On Thu, Oct 23, 2008 at 11:42 AM, wg2k <weight.gain.2000@gmail.com> wrote:
Hey all
I will briefly describe the situation: yesterday, Gnome 2.24 hit the repos. I issued "pacman -Suy" and, lo and behold, next time I logged in I was running Gnome 2.24. So far so good. But then I noticed that certain parts of Gnome were not there at all!
It turns out, it doesn't matter if I have originally installed the package group named gnome and gnome-extras, their contents have changed (new packages added) but I did not get the new packages. Instead I had to issue a pacman -Suy --needed gnome gnome-extras in order to get the full package list.
Now, I was wondering if this is on purpose or not and in my humble opinion, this is very counter-intuitive. When I first issued the "full upgrade" command, I didn't merely expect the system to bring all my packages to the latest version, I expected to have a "current" system, exactly as it would be if I had done a clean install. In fact, that's the main reason for choosing Arch: the fact that it is rolling release! This means, I expected the package manager to be smart enough to say "Aha, he wanted gnome and gnome-extras back then and I see no reason for him to *not* want the new gnome and gnome-extras now, let's install them!"
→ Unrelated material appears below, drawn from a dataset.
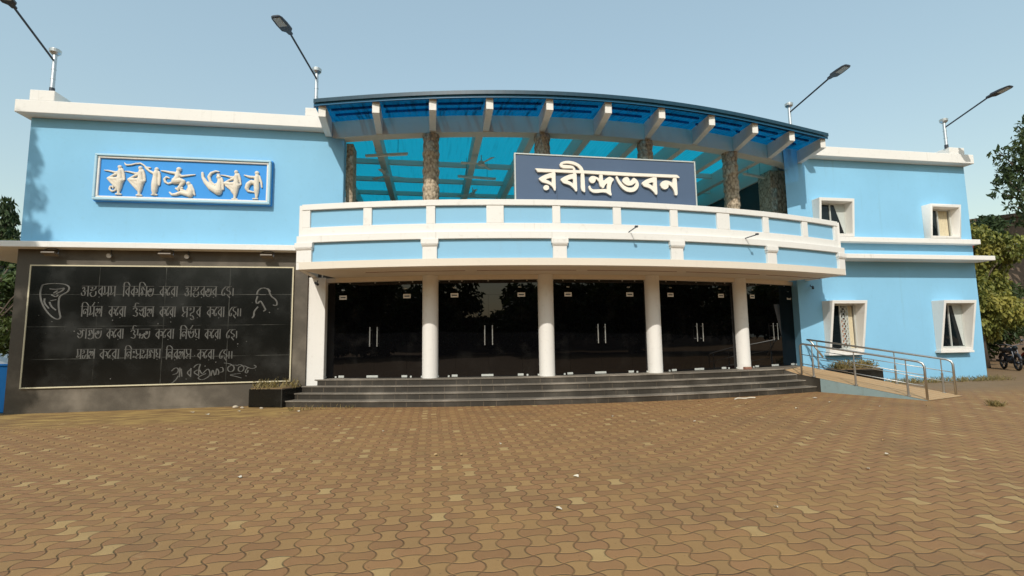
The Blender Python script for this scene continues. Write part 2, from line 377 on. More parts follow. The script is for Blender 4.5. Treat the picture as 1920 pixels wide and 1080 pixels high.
# right wing
WIN = [(12.12, 13.36, .985, 2.60, 'lattice'), (16.21, 17.46, .985, 2.60, 'drawn'), (12.05, 13.32, 4.66, 5.87, 'drawn'), (16.20, 17.40, 4.66, 5.80, 'cream')]
holes = [(a+.08, b-.08, c+.06, d-.09) for a, b, c, d, _ in WIN]
m = wall_holes(11.3, 18.10, -.05, 7.245, YR, holes, .22)
m.add([(11.15,YR,3.3),(11.3,YR,3.3),(11.3,YR,7.245),(11.15,YR,7.245)], [(0,1,2,3)]); m.add([(11.15,YR,7.245),(11.9,YR,7.245),(11.9,YR,7.55),(11.15,YR,7.55)], [(0,1,2,3)])
m.add([(11.15,YR,3.3),(11.15,YR,7.55),(11.8,13.9,7.55),(11.8,13.9,3.3)], [(0,1,2,3)])
m.add([(11.3,YR,-.05),(11.3,YR,3.3),(11.46,14.1,3.3),(11.46,14.1,-.05)], [(0,1,2,3)])
m.add([(18.10,YR,-.05),(18.10,24,-.05),(18.10,24,7.245),(18.10,YR,7.245)], [(0,1,2,3)])
m.add([(11.3,YR,7.245),(18.1,YR,7.245),(18.1,24,7.245),(11.46,24,7.245),(11.46,14.1,7.245)], [(0,1,2,3,4)])
obj('right_wing_wall', m, M['blue'], hall)
m = MB().box(11.97, 18.16, YR-.30, YR+.1, 7.248, 7.565); m.box(17.8, 18.16, YR+.1, 24, 7.248, 7.565); obj('parapet', m, M['white'], hall, .012)
m = MB().box(17.25, 17.85, YR-.27, YR+.5, 7.567, 7.80); obj('lamp_plinth', m, M['white'], hall, .012)
m = MB().box(11.6, 18.10, YR-.26, YR-.003, 4.48, 4.64); m.box(11.6,11.9,YR-.1,YR-.003,4.3,4.48); obj('sill_band', m, M['white'], hall, .01)
m = MB().box(11.36, 18.14, YR-.60, YR-.003, 3.885, 4.03); obj('cornice_slab', m, M['white'], hall, .01)
m = MB().box(18.103, 18.75, 13.9, 15.6, 3.80, 3.88); obj('side_ledge', m, M['white'], hall, .01)
# windows with wedge shaped surrounds
for (a, b, c, d, kind) in WIN:
    yt, yb = YR-.42, YR-.15; yr = YR-.002
    if c > 4: yt, yb = YR-.32, YR-.21
    ia, ib, ic, id_ = a+.075, b-.075, c+.085, d-.10
    yi = lambda z: yb+(yt-yb)*(z-c)/(d-c)
    m = MB()
    O = [(a,yb,c),(b,yb,c),(b,yt,d),(a,yt,d)]; I = [(ia,yi(ic),ic),(ib,yi(ic),ic),(ib,yi(id_),id_),(ia,yi(id_),id_)]
    Ob = [(x,yr,z) for x,_,z in O]; Ib = [(x,YR+.225,z) for x,_,z in I]
    vs = O+I+Ob+Ib; fs = []
    for i in range(4):
        j = (i+1)%4
        fs += [(i,j,4+j,4+i), (j,i,8+i,8+j), (4+i,4+j,12+j,12+i)]
    m.add(vs, fs)
    if c < 4: m.box(a-.06, b-.02, yb-.05, yr, c-.075, c-.003)
    sr = obj('window_surround', m, M['white'], hall, .006)
    y = YR+.012; fr = MB(); hx0, hx1, hz0, hz1 = a+.078, b-.078, c+.088, d-.103; mid = (hx0+hx1)/2; k = .04
    fr.box(hx0,hx0+k,y-.02,y+.03,hz0,hz1); fr.box(hx1-k,hx1,y-.02,y+.03,hz0,hz1); fr.box(hx0+k,hx1-k,y-.02,y+.03,hz0,hz0+k); fr.box(hx0+k,hx1-k,y-.02,y+.03,hz1-k,hz1)
    fr.box(mid-.03,mid+.01,y-.035,y+.035,hz0+k,hz1-k)
    wn = obj('window_frame', fr, M['alu'], hall, .004)
    gl = MB().box(hx0+k, mid-.03, y, y+.008, hz0+k, hz1-k)
    if kind == 'drawn': gl.box(mid+.01, hx1-k, y, y+.008, hz0+k, hz1-k)
    obj('pane', gl, M['wglass'], wn)
    bk = MB().box(hx0, hx1, YR+.205, YR+.215, hz0, hz1); obj('dark_room', bk, M['black'], wn)
    cu = MB(); n = 26; x0c, x1c = (mid+.02, hx1-k)
    if kind == 'drawn':
        cv_ = [(x0c+.14,y-.006,hz1-k),(x1c,y-.006,hz1-k),(x1c,y-.006,hz0+.06),(x1c-.05,y-.006,hz0+.06)]
        cu.add(cv_+[(p[0],p[1]+.004,p[2]) for p in cv_], [(0,3,2,1),(4,5,6,7),(0,1,5,4),(1,2,6,5),(2,3,7,6),(3,0,4,7)])
        obj('curtain', cu, M['curtain2'], wn)
    else:
        xa = x0c if kind == 'cream' else x0c+.20
        for q in range(2):
            vs = []
            for i in range(n+1):
                x = xa+(x1c-xa)*i/n; yy = y+.045+.02*math.sin(i*1.55)+.01*q
                vs += [(x,yy,hz0+.02),(x,yy,hz1-.02)]
            cu.add(vs, [(2*i,2*i+2,2*i+3,2*i+1) for i in range(n)])
        cu.sm = True
        obj('curtain', cu, M['curtain'], wn)
    if kind == 'lattice':
        oc = MB().box(x0c+.0, x0c+.30, y+.12, y+.13, hz0+.12, hz1-.45); obj('orange_curtain', oc, M['ocurt'], wn)
        lt = MB()
        for r_ in range(9):
            for q in range(2):
                zc = hz0+.10+r_*.157; xc = x0c+.06+q*.13
                lt.tube([(xc+.062*math.cos(t*PI/5), y+.012, zc+.062*math.sin(t*PI/5)) for t in range(11)], .011, 5)
                lt.tube([(xc-.03,y+.012,zc-.08),(xc+.03,y+.012,zc+.0),(xc-.02,y+.012,zc+.08)], .010, 5)
        for xx in (x0c+.20, x0c+.27): lt.tube([(xx,y+.01,hz0+.04),(xx,y+.01,hz1-.04)], .013, 5)
        obj('lattice_grille', lt, M['curtain2'], wn)

# steps, landing
CS = (4.8, 37.0)
lev = [(.151, 25.70, -3.57, 10.90), (.302, 25.43, -3.44, 10.78), (.453, 25.20, -3.32, 10.40), (.604, 25.0, -3.22, 9.95)]
for i, (z, R, xa, xb) in enumerate(lev):
    def pol(R, e):
        xs = [xa-e+(xb+e*.5-xa+e)*k/40 for k in range(41)]
        return [(x, CS[1]-math.sqrt(R*R-(x-CS[0])**2)) for x in xs]
    pts = pol(R, 0); z0 = z-.151
    back = 14.2 if i == 3 else 13.7
    poly = pts+[(xb if i < 3 else 11.25, back if i == 3 else 13.0), (xa, back)] if i < 3 else pts+[(11.25, 13.30), (11.25, 14.2), (xa, 14.2)]
    st = obj('step', MB().prism(poly, z0, z-.032), M['step_riser'], hall)
    p2 = pol(R+.022, .015)
    poly2 = p2+[(xb, 13.0), (xa, 13.7)] if i < 3 else p2+[(11.25, 13.29), (11.25, 14.2), (xa, 14.2)]
    obj('tread', MB().prism(poly2, z-.032, z), M['step_tread'], st, .006)
# pilaster, columns, lintel, soffit
obj('pilaster', MB().box(-3.2, -2.765, 13.22, 13.9, .30, 3.245), M['white'], hall, .01)
a0, aw, ag = -.332, .125, .020
for k in range(4):
    a = a0+aw+ag/2+k*(aw+ag); p = P(CD_, RD-.02, a)
    obj('column', MB().cyl(p[0], p[1], .604, 3.245, .205, n=32), M['white'], hall, smooth=False)
    for f in hall.children[-1].data.polygons: f.use_smooth = len(f.vertices) == 4
obj('lintel', MB().arc(CD_, RD-.35, RD+.02, a0-.02, .385, 3.131, 3.247, 40), M['wshade'], hall)
so_ = MB().arc(CB, 19.6, RB+.07, -.317, .342, 3.250, 3.42, 48); obj('balcony_slab', so_, M['wshade'], hall)
m = MB()
for i in range(5):
    a1 = -.26+i*.125
    m.arc(CB, RB-.75, RB-.73, a1, a1+.112, 3.240, 3.2495, 8)
obj('soffit_groove', m, M['brick'], hall)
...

Granted, this could be circumvented by issuing: $pacman --needed -Suy gnome gnome-extras but why should I be on the lookout for when a new gnome is out, for instance? Isn't that the job of the package manager?
Here's an idea: why not keep track of package groups the user has *explicitly* installed and then by doing a "full-full upgrade" (let's say pacman -Syuu, double u), bring the new packages in? I could also argue that this behaviour should be the default one. Thoughts?